Apple is adding a new campus in Austin that can accommodate 15,000 workers. Google is amplifying its already large presence in New York City, with major additions in Chelsea and near the West Village.

Amazon will build two new headquarters, one in the Long Island City section of Queens, New York, and another in Crystal City, Northern Virginia. Its 14-month-long national contest had convinced cities from Detroit to Des Moines that they had a chance at the e-commerce company’s 50,000 jobs and $5 billion in investment.

But it’s mostly just a feeling. Despite this spate of announcements, the Bay Area still reigns supreme.

As of 2017, tech companies occupied 159 million square feet of office and R&D space in Silicon Valley (which includes the San Francisco peninsula), according to real estate company CBRE. The Washington, D.C., metro area, thanks to government-contracted tech work, was a distant second, with an estimated 49 million square feet of space — about a third the size of Silicon Valley.

“In the year ahead, the region will continue to see high tech job growth well above the national average, though growth will be slower than in previous years due to the Bay Area’s tight labor market conditions,” Colin Yasukochi, CBRE’s director of research and analysis, wrote in the company’s latest report.

And tech companies that are expanding outside of the Bay Area or one of the three other top tech hubs — Seattle, Boston and New York, based on the number of tech companies headquartered there — are mostly expanding within those four locales.

Nearly half of the 18 million square feet in tech company expansion in the past five years by Bay Area-based tech companies went to Seattle, Boston and New York, according to CBRE. About one third of expansion (2.2 million square feet) by Seattle-, Boston- and New York- headquartered companies was to those same four cities.

These CBRE estimates only account for space that is currently occupied, so wouldn’t yet include Amazon’s planned four million to eight million square feet of space for each of its two new headquarters.

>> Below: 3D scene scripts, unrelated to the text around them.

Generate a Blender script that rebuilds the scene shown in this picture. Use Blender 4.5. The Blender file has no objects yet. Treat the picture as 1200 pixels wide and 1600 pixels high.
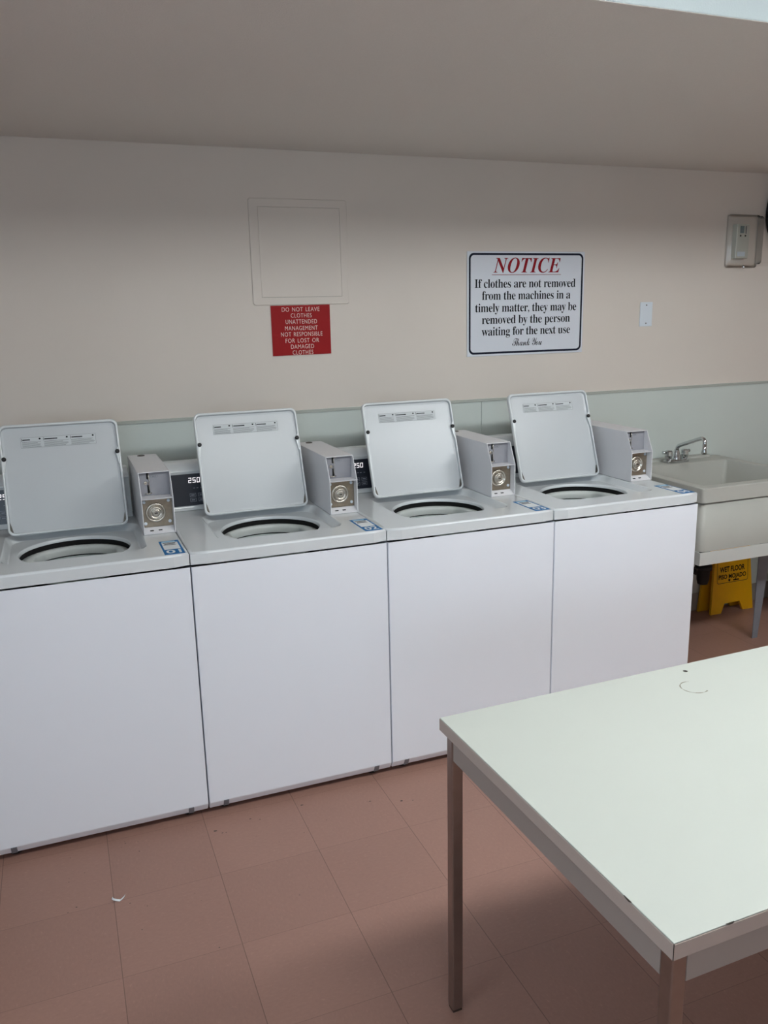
import bpy, bmesh, math, random
from mathutils import Vector, Matrix
C = bpy.context.scene
COL = C.collection
PI = math.pi

# ------------------------------------------------------------------ camera
CAM = (-0.3327, -2.5366, 1.6157)
YAW, PITCH, ROLL, FPX = 0.3680, 0.2319, -0.0224, 1308.08
fw = Vector((math.sin(YAW)*math.cos(PITCH), math.cos(YAW)*math.cos(PITCH), -math.sin(PITCH)))
r0 = Vector((math.cos(YAW), -math.sin(YAW), 0)); u0 = r0.cross(fw)
rt = math.cos(ROLL)*r0 + math.sin(ROLL)*u0
up = -math.sin(ROLL)*r0 + math.cos(ROLL)*u0
cd = bpy.data.cameras.new('camera'); cam = bpy.data.objects.new('camera', cd); COL.objects.link(cam)
M4 = Matrix((rt, up, -fw)).transposed().to_4x4(); M4.translation = Vector(CAM)
cam.matrix_world = M4
cd.sensor_fit = 'HORIZONTAL'; cd.sensor_width = 36.0; cd.lens = 36.0*FPX/1200.0
cd.clip_start = 0.05; cd.clip_end = 60
C.camera = cam

# ------------------------------------------------------------------ light and exposure
# ceiling fluorescents: x, y, length, emission strength, colour, label
LAMPS = [(.75, -1.6, 1.25, 19.0, (.955, 1.0, 1.0), 'long fluorescent ceiling light above the work table'),
         (2.30, -1.6, 1.25, 33.0, (.95, 1.0, 1.02), 'long fluorescent ceiling light nearest the utility sink'),
         (-.80, -1.6, 1.25, 4.0, (.92, 1.0, 1.04), 'long fluorescent ceiling light in front of washer 01')]
DAY_W = 44.0         # daylight through the window behind the camera
DAY_LEFT_W = 30.0    # daylight through the window in the left wall
DAY_COLOR = (0.72, 0.86, 1.0)
EXPOSURE = 0.0
w = bpy.data.worlds.new('world'); C.world = w; w.use_nodes = True
w.node_tree.nodes['Background'].inputs[0].default_value = (0.62, 0.75, 1.0, 1)
w.node_tree.nodes['Background'].inputs[1].default_value = 1.0
def daylight(w_, loc, rot):
    ld = bpy.data.lights.new('window_daylight', 'AREA'); ld.shape = 'RECTANGLE'; ld.size = 2.0; ld.size_y = 1.1
    ld.energy = w_; ld.color = DAY_COLOR
    lo = bpy.data.objects.new('window_daylight', ld); COL.objects.link(lo); lo.location = loc; lo.rotation_euler = rot
daylight(DAY_W, (-1.2, -5.25, 1.55), (PI/2, 0, 0))
daylight(DAY_LEFT_W, (-3.25, -2.6, 1.55), (PI/2, 0, -PI/2))
C.view_settings.view_transform = 'Standard'; C.view_settings.look = 'None'
C.view_settings.exposure = EXPOSURE; C.view_settings.gamma = 1.0
C.view_settings.use_curve_mapping = False

# ------------------------------------------------------------------ materials
def lin(c):
    return tuple(((x/255)/12.92 if x/255 <= .04045 else ((x/255+.055)/1.055)**2.4) for x in c)

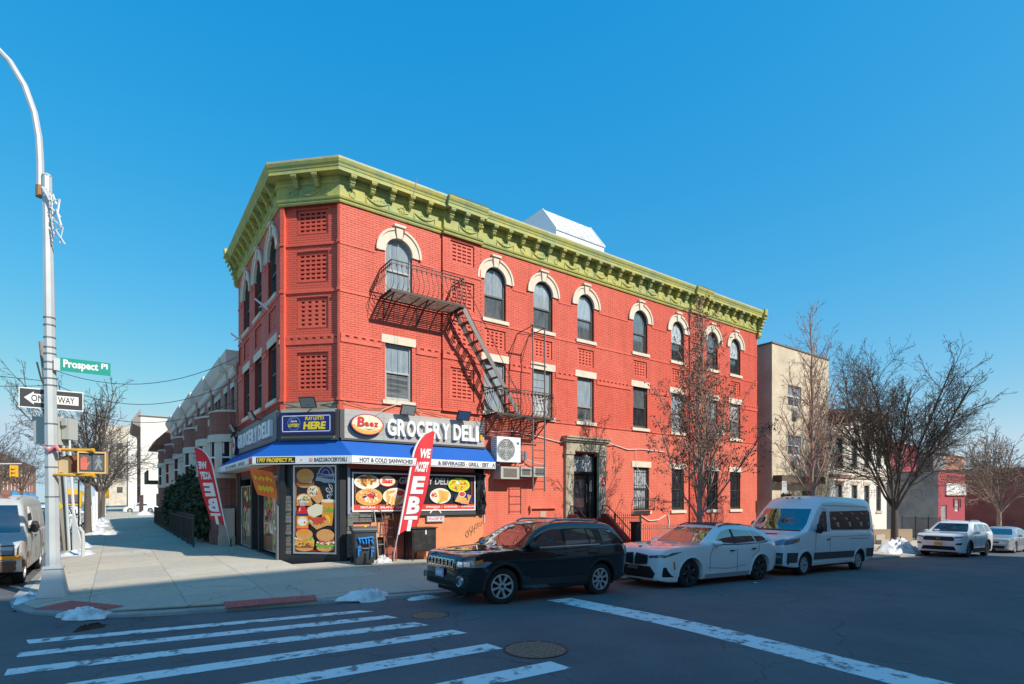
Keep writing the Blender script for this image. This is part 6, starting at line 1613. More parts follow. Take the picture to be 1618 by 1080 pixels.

Nor would it include Google or Apple’s latest expansions, but those additions are unlikely to move the needle much.

That’s not to say tech companies aren’t branching out at all beyond the top four markets, especially as real estate costs balloon in the upper echelon of tech cities. But when they do, it’s still mostly to other locales that already have substantial tech company activity.

In short, the areas already rich in tech are simply getting richer.